Some might say that they disagree with my interpretation of the open source copyright license above, and that is fine.  But now ask yourself this question — do you want to run the risk?  There is an old saying that law professors tell their students, and once upon a time when I was a law professor I told my students — you don’t want to ever have one of your cases wind up in a casebook.  Cases are put into casebooks because they deal with a unique issue that offers a teaching point, but that means lengthy litigation and likely an appeal, which means you pay your attorneys dearly to find out whether or not taking open source code via an ambiguous copyright license means that your patent rights are compromised.  Is that the type of risk you want to take as you start your business and try and attract investors?  I doubt it.

Patents in software do not protect the code, but rather are independent from the code.  You protect the functionality as defined via a process and/or system, which can be coded in many different ways.  So patent rights are extremely valuable for software because it doesn’t matter whether anyone actually copied your code by cutting and pasting, or whether they looked at your code for inspiration and created their own, or whether they didn’t know about your code or software whatsoever.  Patent infringements isn’t about fault or intent; patent infringement asks whether the invention defined is what the alleged infringer is doing regardless of the code  used to bring it about.  Patent infringement is about strict liability.

Patents are far more valuable for software than copyrights, but by taking open source code you might be compromising your patent rights.  Ironically, if you were to take open source code under a license similar to the one above you would not likely be able to assert any patent rights you obtain against one who actually literally copies or even cuts and pastes, but you could assert your patent rights against those who didn’t literally copy your code.  Of course, those who would cut and paste copy are the ones you would most like to prevent, but might not be able to if your software has open source code.

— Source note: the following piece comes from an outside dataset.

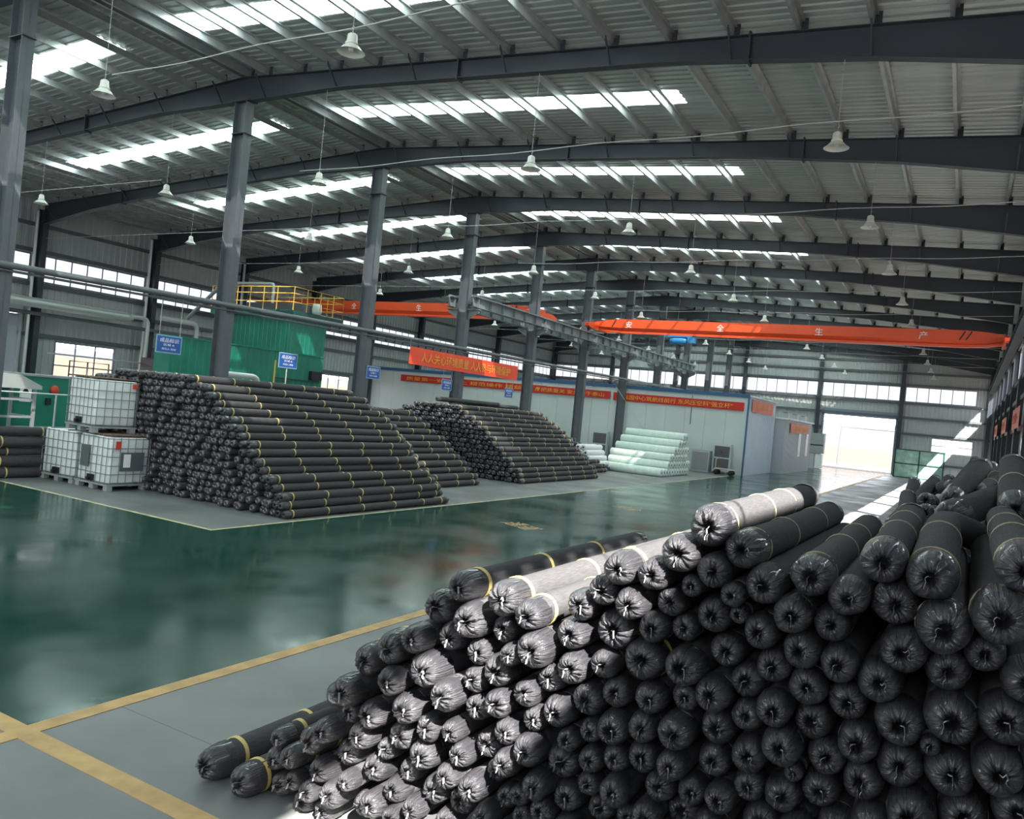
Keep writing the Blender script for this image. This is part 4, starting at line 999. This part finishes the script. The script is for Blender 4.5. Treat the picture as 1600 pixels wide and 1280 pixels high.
b = MB(); b.box(-1.9, 2.0, -.5, .6, 0, .5); b.obj('housing', 'girt', r); b = MB(); b.lathe([(.0, -.3), (.22, -.28), (.25, 0), (.2, .28), (0, .3)], (2.2, .3, .3), 14); b.obj('pale_motor', 'panel', r)
pipe([(-33.0, 28.2, 7.45), (-29.8, 28.2, 7.45), (-29.8, 28.2, 6.5)], .07, 'pipe', 'vent_pipe', 'pale vent pipe bending down onto the booth platform')
g = empty('green_oven', 'lower green machine housing in front of the tall booth', 'machine', (0, 0, 0))
b = MB(); pts = ribs(20.6, 29.1, .35, .015)
for (a, da), (c, dc) in zip(pts, pts[1:]): b.add([(-27.0+da, a, 0), (-27.0+dc, c, 0), (-27.0+dc, c, 4.05), (-27.0+da, a, 4.05)], [(0, 1, 2, 3)])
b.box(-27.95, -27.01, 20.6, 29.1, 0, 4.05); b.obj('housing', 'green', g)
b = MB(); b.box(-28, -26.95, 20.55, 29.15, 4.05, 4.10); b.obj('top_edge', 'green', g)
b = MB(); b.box(-26.99, -26.8, 28.2, 28.9, 2.95, 3.35); b.obj('control_box', 'black', g)
b = MB(); b.box(-27.0, -26.9, 26.0, 28.9, 2.85, 2.90); b.obj('cable_tray', 'dkgreen', g)
b = MB(); b.box(-26.98, -26.88, 27.0, 27.6, 1.35, 2.25); x = b.obj('red_hatch', 'rust', g); b = MB(); b.box(-26.88, -26.86, 27.15, 27.42, 1.6, 2.0); b.obj('warning_plate', 'redlabel', x)
b = MB(); b.box(-26.98, -26.86, 26.95, 27.8, 2.27, 2.52); b.obj('pale_plate', 'greymetal', g)
pipe([(-25.8, 24.9, .0), (-25.8, 24.9, 3.6)], .035, 'yrail', 'yellow_post', 'thin yellow upright post in front of the green machine housing', 'post')
g = empty('green_cabinet', 'low green machine cabinet with a white notice, beyond the thick rolls', 'machine', (0, 0, 0))
b = MB(); b.box(-26.2, -25.0, 13.4, 20.4, .55, 2.1); b.box(-26.2, -25.1, 13.4, 20.4, 0, .45); b.obj('cabinet_body', 'green', g)
b = MB(); b.box(-26.3, -24.7, 13.75, 20.4, .45, .56); b.obj('ledge', 'greymetal', g)
b = MB(); b.box(-26.25, -24.95, 13.35, 20.45, 2.1, 2.16); b.obj('top_plate', 'greymetal', g)
b = MB(); b.box(-24.995, -24.98, 13.95, 14.3, 1.30, 1.92); n_ = b.obj('notice_plate', 'white', g)
b = MB(); b.prism([(-.12, -.1), (.12, -.1), (0, .12)], (-24.98, 14.12, 1.66), (1, 0, 0), (0, 1, 0), (0, 0, 1), .004); b.obj('warning_triangle', 'black', n_)
b = MB(); b.lathe([(.0, 0), (.14, 0), (.14, .05), (.10, .08), (0, .08)], (-25.0, 15.0, 1.72), 18, 'x'); b.obj('red_alarm_disc', 'redlabel', g)
b = MB(); b.box(-25, -24.93, 14.75, 14.9, 1.25, 1.45); b.obj('switch_box', 'black', g)
r = empty('steel_stand', 'pale steel frame with a hooded top at the picture edge', 'machine stand', (0, 0, 0))
b = MB()
for x in (-24.8, -23.6):
    for y in (12.3, 13.6): b.box(x-.04, x+.04, y-.04, y+.04, 0, 1.75)
for zz in (.9, 1.4): b.box(-24.8, -23.6, 12.28, 12.34, zz, zz+.06); b.box(-24.8, -23.6, 13.57, 13.63, zz, zz+.06); b.box(-23.63, -23.57, 12.3, 13.6, zz, zz+.06)
b.obj('frame', 'greymetal', r)
b = MB(); b.prism([(12.2, 1.75), (13.75, 1.75), (13.75, 1.85), (13.1, 2.15), (12.2, 2.15)], (-24.9, 0, 0), (1, 0, 0), (0, 1, 0), (0, 0, 1), 1.4); b.obj('hood', 'pipe', r)
r = empty('steel_rail', 'pale handrail on posts in front of the low green cabinet', 'railing', (0, 0, 0))
b = MB(); b.tube([(-23.2, 10.5, 1.65), (-23.2, 16.5, 1.65)], .025, 6)
for y in (10.6, 14.0, 16.4): b.tube([(-23.2, y, 0), (-23.2, y, 1.65)], .03, 6)
b.obj('handrail', 'pipe', r)
r = empty('control_stand', 'dark machine head standing between the first and second low windows', 'machine', (LX+1.6, 27.1, 0))
b = MB(); b.box(-.4, .4, -.4, .4, 0, 1.9); b.obj('column', 'girt', r); b = MB(); b.box(-.5, .5, -.55, .5, 1.9, 3.3); b.obj('motor_block', 'black', r)
b = MB(); b.lathe([(0, 0), (.2, 0), (.2, .5), (0, .5)], (.1, -.1, 3.3), 14); b.obj('motor', 'girt', r)
pipe([(LX+.9, 21.8, 3.0), (LX+.9, 27, 3.0)], .04, 'pipe', 'wall_rail', 'thin pale pipe across the first low window')
r = empty('window_rack', 'tubular steel rack in front of the first low window', 'rack', (LX+1.0, 24, 0))
b = MB(); b.tube([(0, -1.1, 0), (0, -1.1, 2.75), (0, .9, 2.75), (0, .9, 0)], .04, 6); b.tube([(0, -.2, 0), (0, -.2, 2.75)], .04, 6); b.tube([(0, -1.1, 2.1), (0, .9, 2.1)], .04, 6); b.obj('tube_frame', 'darkpipe', r)

# ------------------------------------------------------------------ air-conditioner outdoor units on the white building
def ac(x, y, label):
    r = empty('ac_unit', label, 'air conditioner unit', (x, y, .12), group='double-fan outdoor units')
    b = MB(); b.box(-.48, .48, -.18, .18, 0, 1.55); b.obj('casing', 'panel', r)
    for zz in (.42, 1.12):
        b = MB(); b.box(-.42, .42, -.195, -.18, zz-.31, zz+.31); f = b.obj('fan_grille', 'girt', r)
        b = MB(); b.lathe([(.0, -.02), (.06, -.02), (.06, -.0)], (0, -.2, zz), 12, 'y')
        for k in range(3):
            a = k*2.09; b.bar((0, -.205, zz), (.24*math.cos(a), -.205, zz+.24*math.sin(a)), .09, .01, up=(0, 1, 0))
        b.obj('fan_blades', 'rust', f)
    b = MB(); b.box(-.45, -.35, -.2, .2, -.12, 0); b.box(.35, .45, -.2, .2, -.12, 0); b.obj('feet_rail', 'girt', r)
ac(-11.75, HY-.42, 'white double-fan unit beside the blue corner of the white building')
ac(-19.2, HY-.42, 'white double-fan unit behind the small white rolls')
r = empty('grey_bin', 'low grey metal cupboard beside the stacked green-white rolls', 'cupboard', (-12.9, HY-.5, 0)); b = MB(); b.box(-.5, .5, -.3, .3, 0, 1.2); b.obj('casing', 'shutter', r); b = MB(); b.box(-.45, .45, -.32, -.3, .1, 1.1); b.obj('door', 'greymetal', r)
r = empty('low_trolley', 'low pale steel trolley in front of the double-fan unit', 'trolley', (-11.3, HY-1.5, 0))
b = MB(); b.box(-.5, .5, -.3, .3, .3, .36); b.obj('deck', 'pipe', r); b = MB(); b.tube([(-.5, 0, .36), (-.5, 0, .85), (-.5, .25, .85)], .02, 6); b.obj('handle', 'pipe', r)
for q in (-.4, .4):
    for p in (-.22, .22): b = MB(); b.lathe([(.01, -.03), (.14, -.03), (.14, .03), (.01, .03)], (q, p, .15), 12, 'y'); b.obj('wheel', 'black', r)
# by the loading door
r = empty('door_cabinet', 'tall grey-green switch cabinet standing beside the loading door', 'cabinet', (-10.7, 70, 0))
b = MB(); b.box(-.75, .75, -.4, .4, 1.25, 2.9); b.obj('cabinet_body', 'greymetal', r); b = MB(); b.box(-.75, .1, -.4, .4, 0, 1.2); b.obj('base', 'shutter', r)
b = MB(); b.box(.2, .7, -.35, .3, .05, 1.2); b.obj('white_panel', 'white', r); b = MB(); b.box(-.7, .7, -.42, -.4, 1.9, 1.98); b.obj('seam_bar', 'black', r)
r = empty('green_crate', 'pale green mesh-fronted cabinet against the gable wall beside the loading door', 'cabinet', (-2.9, 72.5, 0))
b = MB(); b.box(-1.9, 1.6, -.5, .5, 0, 2.3); b.obj('cabinet_body', 'cratefill', r)
b = MB()
for x in (-1.9, -.15, 1.6): b.box(x-.05, x+.05, -.54, -.5, 0, 2.3)
for zz in (0, 1.1, 2.22): b.box(-1.9, 1.6, -.54, -.5, zz, zz+.08)
b.obj('front_frame', 'dkgreen', r)
# string wires holding the first columns etc.
pipe([(MX+2.0, 39.6, 4.2), (MX+4.0, 41.0, 1.2)], .012, 'wire', 'stay_wire', 'thin slanting wire in front of the white building', 'wire', 5)

# ------------------------------------------------------------------ outside
b = MB(); b.box(-140, 100, YF+.4, 170, -.25, -.05); b.box(-140, LX-.4, -60, YF+.4, -.25, -.05); b.box(RX+.4, 100, -60, YF+.4, -.25, -.05)
tag(b.obj('ground_outside', 'ground'), 'bare pale earth yard outside the hall', 'ground', kind='structure')
def outer(nm, x0, x1, y0, y1, h, label, q=.38):
    r = empty(nm, label, 'wall', kind='structure')
    b = MB(); b.box(x0, x1, y0, y1, -.1, h*q); b.obj('plinth', 'outwallp', r); b = MB(); b.box(x0, x1, y0, y1, h*q, h); b.obj('upper_face', 'outwall', r)
outer('wall_outside', -60, 40, 97, 97.3, 4.6, 'pale yard wall seen through the loading door')
outer('wall_outside', -50.3, -50, -30, 97, 3.6, 'peach yard wall seen through the low windows', .85)
r = empty('yard_gate', 'thin dark goal-shaped frame standing in the yard beyond the loading door', 'gate frame', (-8, 88, 0))
b = MB(); b.tube([(-3.1, 0, 0), (-3.1, 0, 3.9), (2.6, 0, 3.9), (2.6, 0, 0)], .11, 6); b.obj('frame', 'darkpipe', r)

Those who are engaged in software development and had never considered the consequences of open source code winding up in their software need to act immediately to investigate what is going on with development because if experience teaches anything it is that those who code will seek to cut corners.  To some extent, who can blame them?  Why recreate the wheel?  You do recreate the wheel when you want proprietary rights because the inclusion of anything allegedly free is going to come with strings attached — I guarantee it!

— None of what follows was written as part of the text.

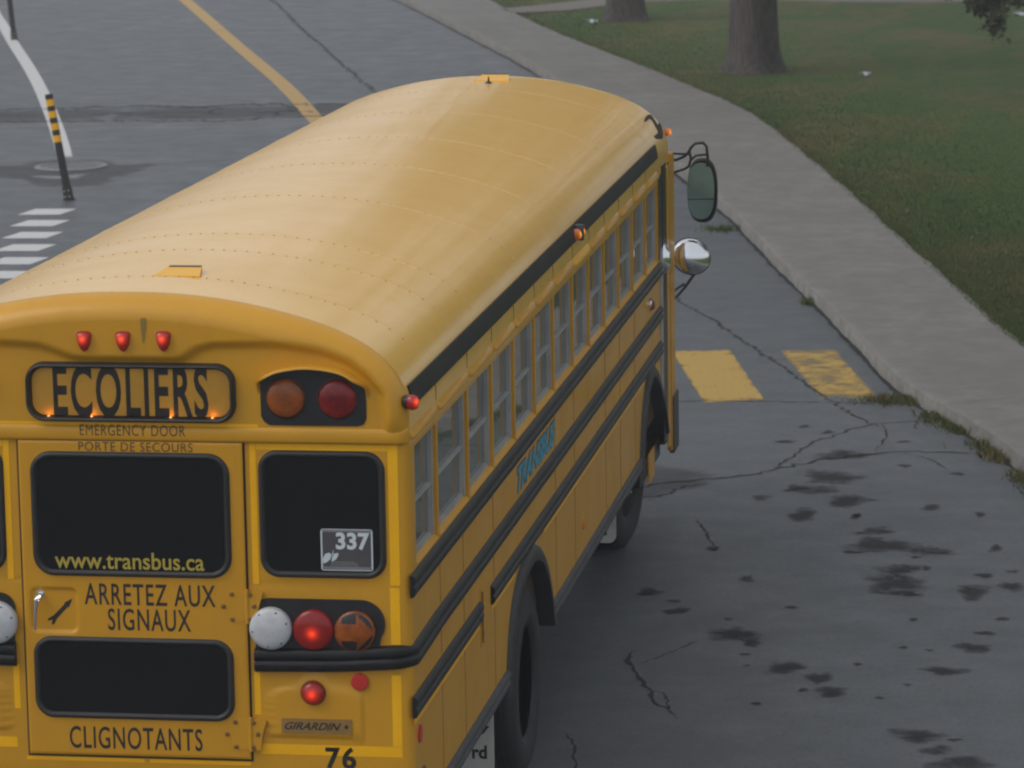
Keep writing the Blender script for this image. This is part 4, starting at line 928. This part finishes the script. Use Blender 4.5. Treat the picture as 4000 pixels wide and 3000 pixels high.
for s in (1, -1):
    o = [(.537, 1.535), (.537, 1.60)]+[(.60+.07*math.cos(a), 1.685+.07*math.sin(a)) for a in np.linspace(PI, PI/2, 8)]+[(1.0+.105*math.cos(a), 1.650+.105*math.sin(a)) for a in np.linspace(PI/2, -.6, 14)]+[(1.075, 1.535)]
    mb = MB(); mb.prism([(a*s, b) for a, b in o], rear, -.014, -.002); pn = build(mb, 'lamp_panel', 'black', bus, smooth=0)
    mb = MB(); lamp_disc(mb, .609*s, 1.627, .0905, .022, .030); mb.lathe([(.092, 0), (.092, .026)], (.609*s, 0, 1.627), (0, -1, 0), 40); lw = build(mb, 'reversing_lamp', 'white', pn, smooth=50)
    mb = MB()
    for a in (1.2, 2.2, 3.3, 4.6, 5.4, .35): mb.lathe([(.006, 0), (.005, .003), (.001, .004)], (.609*s+.076*math.cos(a), -.036, 1.627+.076*math.sin(a)), (0, -1, 0), 8)
    build(mb, 'lens_screw', 'skirt', lw)
    mb = MB(); lamp_disc(mb, .794*s, 1.624, .0875, .012, .030); build(mb, 'brake_lamp', 'redglow_big', pn, smooth=50, origin=(.794*s, -.045, 1.612))
    mb = MB(); lamp_disc(mb, .976*s, 1.620, .0885, .010, .026, 96, 40, arrow_mask(s)); build(mb, 'turn_lamp', ['ambdim', 'black'], pn, smooth=50)
    mb = MB(); lamp_disc(mb, .784*s, 1.341, .052, .002, .034, 40, 10); build(mb, 'tail_lamp', 'redglow_big', bus, smooth=50, origin=(.784*s, -.04, 1.341))
    mb = MB(); mb.lathe([(.056, .0), (.056, .006), (.051, .008), (.050, .004)], (.784*s, .007, 1.341), (0, -1, 0), 32); build(mb, 'lamp_rim', 'rubber', bus)
    mb = MB(); mb.lathe([(.038, -.01), (.038, .012), (.034, .015), (.001, .016)], (.989*s, .012, 1.394), (0, -1, 0), 32); build(mb, 'reflector', 'red', bus)
    mb = MB(); mb.lathe([(.03, -.01), (.03, .012)], ((HW)*s, .03, 2.616), (s, -.5, 0), 20); mk = build(mb, 'marker_base', 'black', bus)
    mb = MB(); mb.lathe([(.026, .0), (.027, .018), (.022, .034), (.012, .042), (.001, .044)], ((HW+.009)*s, .025, 2.616), (s, -.5, 0), 20, sy=1.25, sx=1); build(mb, 'marker_lamp', 'redglow', mk, smooth=60, origin=((HW+.045)*s, .0, 2.622))
    mb = MB(); mb.lathe([(.040, 0), (.040, .007), (.001, .009)], (HW*s, .142, 1.134), (s, 0, 0), 28); build(mb, 'reflector', 'red', bus)
    mb = MB(); mb.lathe([(.037, 0), (.037, .007), (.001, .009)], (HW*s, 5.378, .922), (s, 0, 0), 28); build(mb, 'reflector', 'orange', bus)
    # amber marker pair at the middle of the drip rail
    mb = MB(); mb.box(min(1.20*s, 1.262*s), max(1.20*s, 1.262*s), 5.235, 5.275, 2.575, 2.665, .006); br = build(mb, 'lamp_bracket', 'skirt', bus)
    for y, q in ((5.185, 1), (5.33, 1.25)):
        mb = MB(); mb.lathe([(.030*q, -.03), (.033*q, .012), (.028*q, .026), (.015, .034), (.001, .036)], (1.222*s, y, 2.615), (s, 0, .15), 22); build(mb, 'marker_lamp', 'ambglow', br, smooth=60, origin=(1.26*s, y, 2.62))
    mb = MB(); mb.lathe([(.045, 0), (.045, .012), (.040, .018), (.036, .01)], (HW*s, 8.67, 1.672), (s, 0, 0), 24); tl = build(mb, 'turn_lamp_ring', 'chrome', bus)
    mb = MB(); mb.lathe([(.036, .004), (.034, .024), (.02, .034), (.001, .036)], (HW*s, 8.68, 1.668), (s, 0, 0), 20); build(mb, 'turn_lamp', 'ambdim', tl, smooth=60)
    mb = MB(); mb.lathe([(.027, 0), (.027, .02), (.021, .034), (.001, .040)], (1.20*s, 9.86, 2.675), (s, .3, .1), 20); build(mb, 'marker_lamp', 'ambglow', bus, smooth=60, origin=(1.235*s, 9.86, 2.675))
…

Many times you will hire an independent contractor or engage the services of a developer through a company.  These developers are tasked with bringing into being your creation, and in many if not most cases they are going to want to not have to do all the coding from scratch.  Sometimes it will be because of your requirements to stay with in a budget, and sometimes it will be because of their own limitations or their desire to turn projects around extremely quickly to maximize profits.  Whatever the reason, many coders will seek out open source solutions to use, after all it doesn’t matter to them, particularly if you haven’t specified that they are not to use any open source code.  So they take knowing full well what they are taking comes with strings attached, but it lets them finish their project and get paid.

Whatever you do, if you have a proprietary invention and you are contemplating seeking a patent or otherwise want to keep  your rights for yourself you need to be proactive. NEVER ASSUME, and make sure that those working on the project know not to even seek out or look at open source code solutions.  You need to make sure that those who are coding, whether they are employees or independent contractor developers are not using open source software, and if they are that you know exactly what the license is that you will have agreed do when your software embodying copied code is implemented.  Failure to know what has gone into your software in terms of code can be a costly oversight, and one that you might not later be able to fix in any satisfying way.